Burger, Strohmeier, Stefanek, Schiller, and Spiel (2011) evaluated the ViSC Social Competence Program teacher training component by surveying the 338 teachers with the Handling Bullying Questionnaire (HBQ) with a pre/post program evaluation and found that teachers that had participated in the teacher training utilized more non-punitive language with bullies and reported a wider range of strategies to help bullying victims than teachers that did not participate in the ViSC Social Competence Program.
Conclusion
ASCA’s (2011) position statement on conflict resolution and bullying/harassment prevention strongly supports the need for bullying prevention programs to ensure safe learning environments for all students and emphasizes the central and vital role that school counselors play in the design, implementation, and evaluation of these programs. The studies evaluating the efficacy of six different middle school bullying prevention programs have been included in this literature review.
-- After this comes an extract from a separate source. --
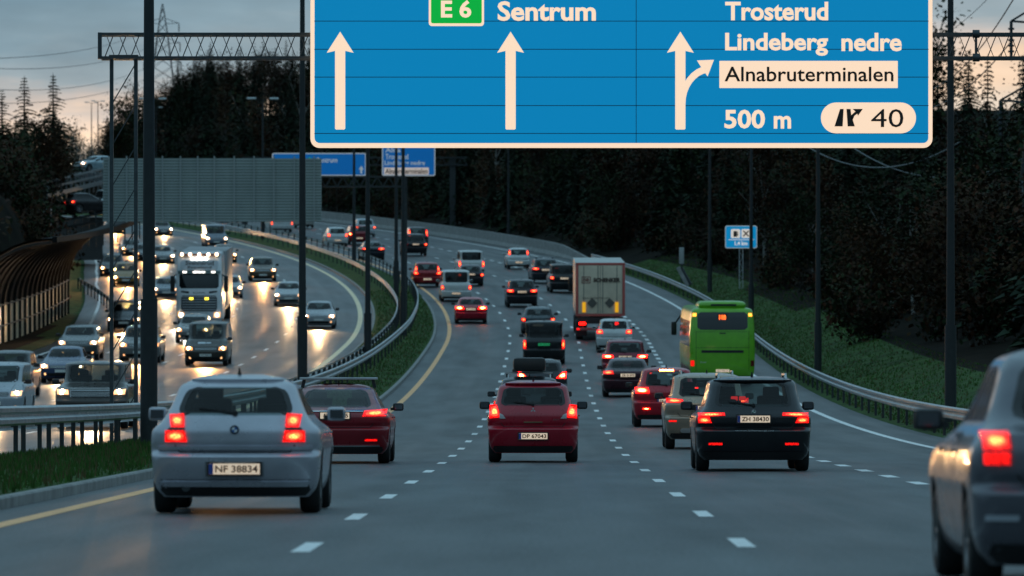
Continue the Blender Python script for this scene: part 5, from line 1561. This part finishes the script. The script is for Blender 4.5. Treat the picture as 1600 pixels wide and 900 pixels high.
# ---- lamp posts
POLE = M('lamp post steel', (.020, .024, .026), .6, .2, noise=.15)
LAMPM = M('lamp head', (.62, .66, .66), .5)
def lamp_proto(h, r0):
    r_ = thing('street_lamp', '', 'street lamp', (0, 0, 0), group='lamp posts along the motorway')
    t = MB(); t.cyl((0, 0, -.6), (0, 0, 2.2), r0, r0, POLE, 14); t.cyl((0, 0, 2.2), (0, 0, h), r0 * .74, r0 * .42, POLE, 14); t.build('post', r_, 40)
    for s_ in (-1, 1):
        t = MB(); t.bar((0, 0, h - .05), (s_ * .65, 0, h + .12), .06, POLE); t.build('arm', r_)
        t = MB(); t.box((s_ * 1.0, 0, h + .13), (.78, .34, .17), LAMPM, .06); t.build('lamp_head', r_, 40)
    return r_
proto = lamp_proto(12.2, .165)
first = True
lampl = {114: 'thickest black lamp post, rising by the silver hatchback and the gantry legs', 196: 'black lamp post passing just beside the large sign edge', 258: 'black lamp post in the median standing on the grass loop',
         304: 'black lamp post of a close pair under the far blue sign', 369: 'farther black lamp post of the close pair under the far blue sign', 434: 'thin far lamp post by the white hatchback beyond the median', 520: 'grey double headed lamp post whose lamps show against the wooded hill', 602: 'double headed lamp post nearest to the pylon, over the sign back'}
for y, lab in lampl.items():
    u = E0 + {114: -2.56, 196: -3.0, 258: -2.72, 304: -2.28}.get(y, -2.5)
    p = gpos(u, y)
    k = proto if first else copy_tree(proto, p)
    k.location = p; k['label'] = lab; k.rotation_euler = (0, 0, -math.atan(lslope(y))); k.scale = (1.0, 1.0, 1.28) if y < 200 else (1, 1, 1); first = False
for px, y, lab in ((1485, 168, 'dark lamp post beside the grey blue saloon, at the foot of the grass bank'), (1278, 250, 'dark lamp post on the grass bank right of the green coach'), (1174, 330, 'thin dark lamp post passing in front of the service sign'), (1110, 378, 'thin dark post in the wood left of the service sign'), (797, 508, 'grey lamp post behind the barrier above the tiny white city car')):
    x = (px - 800) * y / F; u = x - lx(y)
    copy_tree(proto, gpos(u, y, .0), 0, (1, 1, 1.25) if y < 200 else (.95 if y < 500 else .85), lab)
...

The synthesis of the literature review has been organized by the various middle school bullying prevention program dependent variables (outcome research) with their corresponding evaluation instruments and linked to prevention program components/activities (interventions—independent variables). It is intended that middle school counselors will utilize this method in the design, implementation, and evaluation of their middle school bullying prevention program: use needs assessment and school data to highlight the need for bullying prevention program; select bullying prevention program components that have evidence of effectiveness (design); identify their prevention program’s primary dependent variable and utilize multiple measures of outcome data; identify their secondary dependent variables and choose appropriate measures of process and perception data; and use the above program evaluation data to improve, modify, or change bullying prevention program components. Through this close look at the evidence-based middle school bullying prevention programs, the best suited integrated program for a particular school can be designed, implemented, and evaluated for effectiveness.